Updated  | President Obama today announced a change in worker overtime eligibility regulations that will extend  overtime payment coverage to as many as 5 million workers as early as 2016. Unlike a raise in the federal minimum wage, these Department of Labor regulation changes do not require direct congressional approval.


Update | Department of Labor Issues Final Rule on Overtime Pay | 2016


Background

Currently, workers who are paid by the hour receive “time-and-a-half” overtime pay if they work more than 40 hours a week, or eight hours in one day. Salaried employees (those paid by the year) are not covered by overtime regulations. Such salaried employees can include a wide range of professionals, administrative workers and executives. (The term “exempt workers” are sometimes applied to this group, as they are exempt from coverage of overtime regulations.)

To keep companies from calling every employee an exempt worker, the law includes an exception for salaried workers whose salaries are less than $455 a week, or $23,660 a year–they must be paid time-and-a-half for overtime.

In his announcement today, the President said that earning threshold will be raised to an estimated $50,400 next year (from $23,660). Increasing the exemption to that amount will expand time-and-a-half overtime pay to an additional five million or more workers.

By the numbers

  • The overtime threshold has not been indexed to inflation and has been updated only once since 1975.
  • It covers an estimated 12 percent of salaried workers (i.e., 88 percent of salaried workers earn above the threshold).
  • According to supporters of the increase, boosting the threshold to $50,400 would bring it back in line with the 1975 threshold, after inflation.

Unintended consequences

Changes in regulations often result in unintended consequences.

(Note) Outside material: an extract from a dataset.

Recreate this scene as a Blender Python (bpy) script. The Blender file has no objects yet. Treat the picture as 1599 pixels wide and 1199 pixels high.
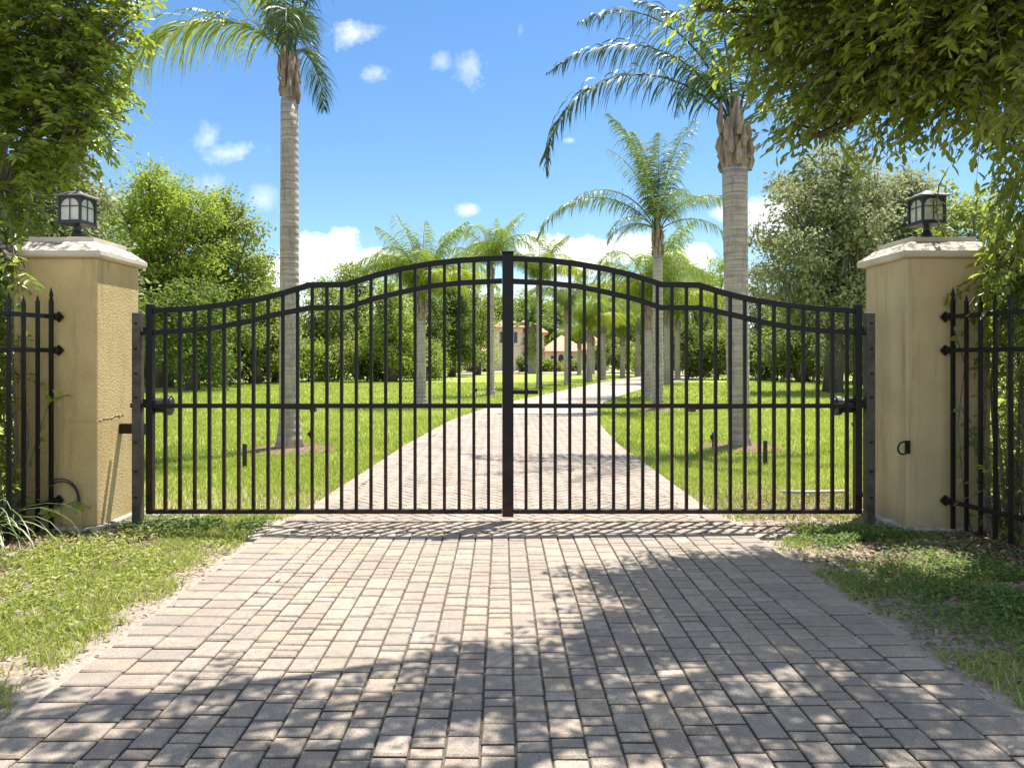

They serve as incentives for businesses to adjust their business model or practices in ways similar to a phenomenon in France called the “49-employee company.”

For example, expanding overtime coverage could prompt employers to reduce the number of hours that individual employees work, thus avoiding the requirement to to pay them time-and-a-half.

In an analysis issued earlier this year, the National Retail Federation, an opponent of overtime eligibility  expansion, predicted that employers will likely use a variety of strategies to reduce the additional labor costs in order to remain competitive.